# EXERCISE TASK
Using the listing below, report all lines holding the word "Python".

[3D scene scripts]

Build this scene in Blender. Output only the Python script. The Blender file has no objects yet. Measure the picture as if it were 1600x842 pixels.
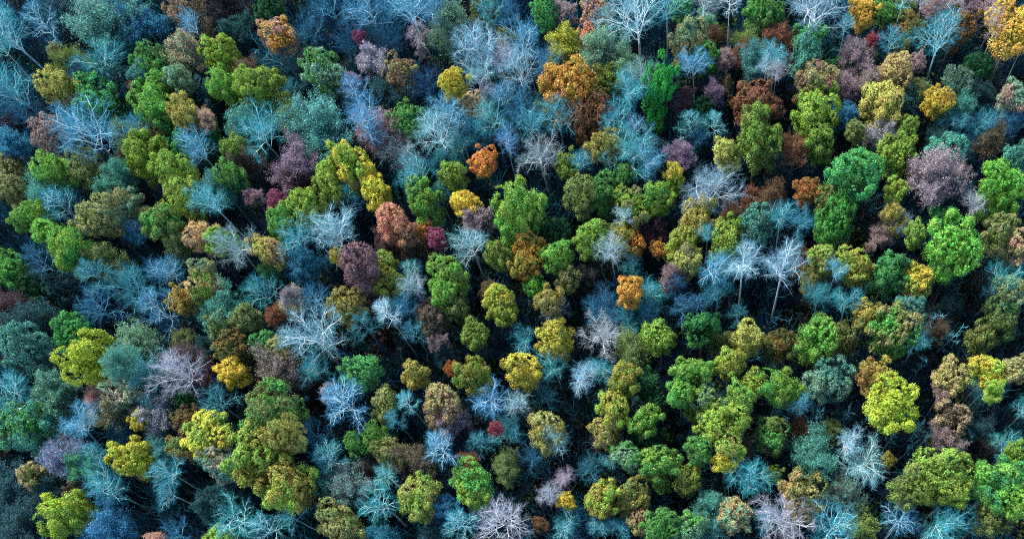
import bpy, math, random
import numpy as np
from mathutils import Matrix, Vector

S = bpy.context.scene
C = S.collection

# ------------------------------------------------------------------ camera
CAM_H = 170.0
LENS = 38.25
cam_data = bpy.data.cameras.new("camera")
cam = bpy.data.objects.new("camera", cam_data)
C.objects.link(cam)
cam_data.sensor_width = 36.0
cam_data.lens = LENS
cam_data.clip_end = 5000.0
ROT = Matrix([[0.988289, 0.059442, 0.140543], [0.0, 0.921012, -0.389534], [-0.152597, 0.384972, 0.910226]])
cam.matrix_world = Matrix.Translation((0, 0, CAM_H)) @ ROT.to_4x4()
S.camera = cam

# ------------------------------------------------------------------ sky, sun, exposure
SUN_EL, SUN_AZ = math.radians(54), math.radians(-42)      # azimuth clockwise from +Y: the sun stands up and to the left of the picture
world = bpy.data.worlds.new("World")
S.world = world
world.use_nodes = True
wn = world.node_tree
wn.nodes.clear()
sky = wn.nodes.new("ShaderNodeTexSky")
sky.sky_type = 'NISHITA'
sky.sun_disc = False
sky.sun_elevation = SUN_EL
sky.sun_rotation = SUN_AZ
bg = wn.nodes.new("ShaderNodeBackground")
bg.inputs['Strength'].default_value = 0.11
wo = wn.nodes.new("ShaderNodeOutputWorld")
wn.links.new(sky.outputs[0], bg.inputs[0])
wn.links.new(bg.outputs[0], wo.inputs[0])
sun_data = bpy.data.lights.new("sun", 'SUN')
sun_data.energy = 2.0
sun_data.angle = math.radians(16)
sun_data.color = (1.0, 0.97, 0.88)
sun = bpy.data.objects.new("sun", sun_data)
C.objects.link(sun)
sv = Vector((math.sin(SUN_AZ) * math.cos(SUN_EL), math.cos(SUN_AZ) * math.cos(SUN_EL), math.sin(SUN_EL)))
sun.rotation_euler = sv.to_track_quat('Z', 'Y').to_euler()
sun.location = (0, 0, 200)
S.view_settings.view_transform = 'Standard'
S.view_settings.look = 'None'
S.view_settings.gamma = 1.0
S.view_settings.exposure = 2.9
S.render.engine = 'CYCLES'
S.cycles.use_denoising = False
S.cycles.sample_clamp_indirect = 2.0
S.cycles.sample_clamp_direct = 6.0
S.cycles.filter_width = 1.1
S.cycles.max_bounces = 5
S.cycles.diffuse_bounces = 3
S.cycles.transmission_bounces = 3

# ------------------------------------------------------------------ helpers
def lin(h):
    c = [int(h[i:i + 2], 16) / 255 for i in (0, 2, 4)]
    return np.array([x / 12.92 if x <= .04045 else ((x + .055) / 1.055) ** 2.4 for x in c])


def unit(v):
    return v / np.maximum(np.linalg.norm(v, axis=-1, keepdims=True), 1e-9)


def mesh_from(name, V, F, mat=None, smooth=False):
    """V (n,3); F (m,k) of one polygon size"""
    V = np.asarray(V, np.float32)
    F = np.asarray(F, np.int32)
    me = bpy.data.meshes.new(name)
    me.vertices.add(len(V))
    me.vertices.foreach_set('co', V.ravel())
    k = F.shape[1]
    me.loops.add(F.size)
    me.loops.foreach_set('vertex_index', F.ravel())
    me.polygons.add(len(F))
    me.polygons.foreach_set('loop_start', np.arange(0, F.size, k, dtype=np.int32))
    me.polygons.foreach_set('loop_total', np.full(len(F), k, np.int32))
    if smooth:
        me.polygons.foreach_set('use_smooth', np.ones(len(F), bool))
    me.update(calc_edges=True)
    if mat:
        me.materials.append(mat)
    return me


def link(name, data, parent=None, matrix=None):
    o = bpy.data.objects.new(name, data)
    C.objects.link(o)
    if parent:
        o.parent = parent
    if matrix is not None:
        o.matrix_local = matrix
    return o


# ------------------------------------------------------------------ materials
def new_mat(name):
    m = bpy.data.materials.new(name)
    m.use_nodes = True
    nt = m.node_tree
    nt.nodes.clear()
    out = nt.nodes.new("ShaderNodeOutputMaterial")
    return m, nt, out


def N(nt, t, **kw):
    n = nt.nodes.new(t)
    for k, v in kw.items():
        setattr(n, k, v)
    return n


def mixrgb(nt, a, b, fac, blend='MIX'):
    n = N(nt, "ShaderNodeMix", data_type='RGBA', blend_type=blend)
    n.inputs[0].default_value = 1.0
    for s, v in ((0, fac), (6, a), (7, b)):
        if hasattr(v, 'links'):
            nt.links.new(v, n.inputs[s])
        elif s == 0:
            n.inputs[0].default_value = v
        else:
            n.inputs[s].default_value = v
    return n.outputs[2]


def ramp(nt, src, stops):
    n = N(nt, "ShaderNodeValToRGB")
    e = n.color_ramp.elements
    while len(e) < len(stops):
        e.new(0.5)
    for i, (p, c) in enumerate(stops):
        e[i].position = p
        e[i].color = (c, c, c, 1) if not hasattr(c, '__len__') else (*c, 1)
    nt.links.new(src, n.inputs[0])
    return n.outputs[0]


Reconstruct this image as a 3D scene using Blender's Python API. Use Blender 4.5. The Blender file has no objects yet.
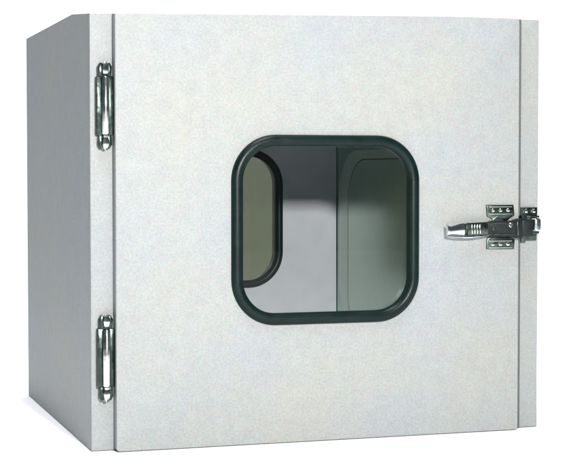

# FINISHED ANSWER
Build this scene in Blender. Output only the Python script. The Blender file has no objects yet. Measure the picture as if it were 1600x842 pixels.
Reconstruct this image as a 3D scene using Blender's Python API. Use Blender 4.5. The Blender file has no objects yet.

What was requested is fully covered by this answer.